The artwork, The Desolation of Mankind (2020), is a construction in the space, where a human skull, coated with black pigment, is jammed between two large panels. The skull seems lonesome, sacred, and inconsolable as a monument to the death we cannot refuse. The drawing, Not Part Of Me (2020), depicts a human hand, left like an empty holster. Here, the human body in its transience can be experienced as a container that is filled with nothing but emptiness. In the artwork, Everything Will Fade Away (2020), the viewer stands in front of a dark diorama, which is only dimly lit by a milky glass sphere. The space and the luminous glass sphere are mirrored in infinity until they get lost in the darkness and dissolve – an allegory of everything’s disappearance.
Biography
Michael Würtz Overbeck (b. 1982) lives and works in Copenhagen. He graduated from The Funen Art Academy in 2010. Würtz Overbeck works with drawing, objects, installations, and video.
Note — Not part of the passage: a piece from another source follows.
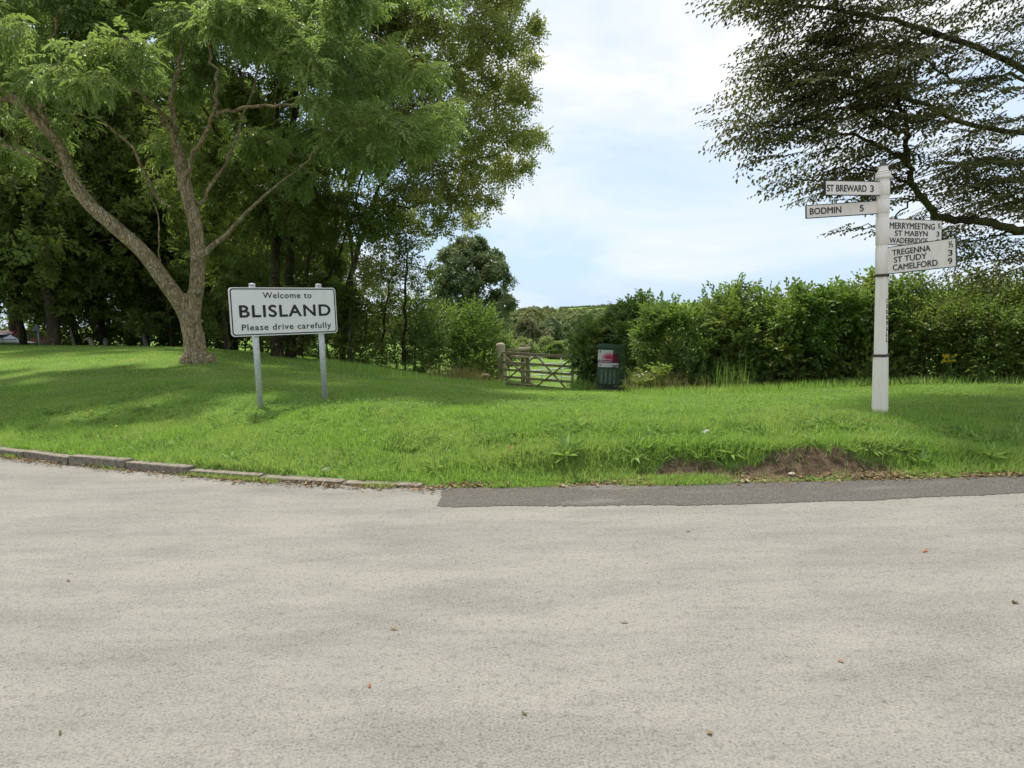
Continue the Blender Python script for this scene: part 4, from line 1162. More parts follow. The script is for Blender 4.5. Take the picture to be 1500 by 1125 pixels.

His artistic practice revolves around existential aspects of human existence and the transience of life. Würtz Overbeck exhibited at Overgaden Institute for Contemporary Art, Møsting’s House, and Spanien 19C among others. In 2014, The Danish Arts Foundation’s Committee for Visual Arts awarded his solo exhibition In the Interim of Being and the Void at MOHS Exhibit. Furthermore, Würtz Overbeck is a founding member of the artist-run project room and studio collective OK Corral.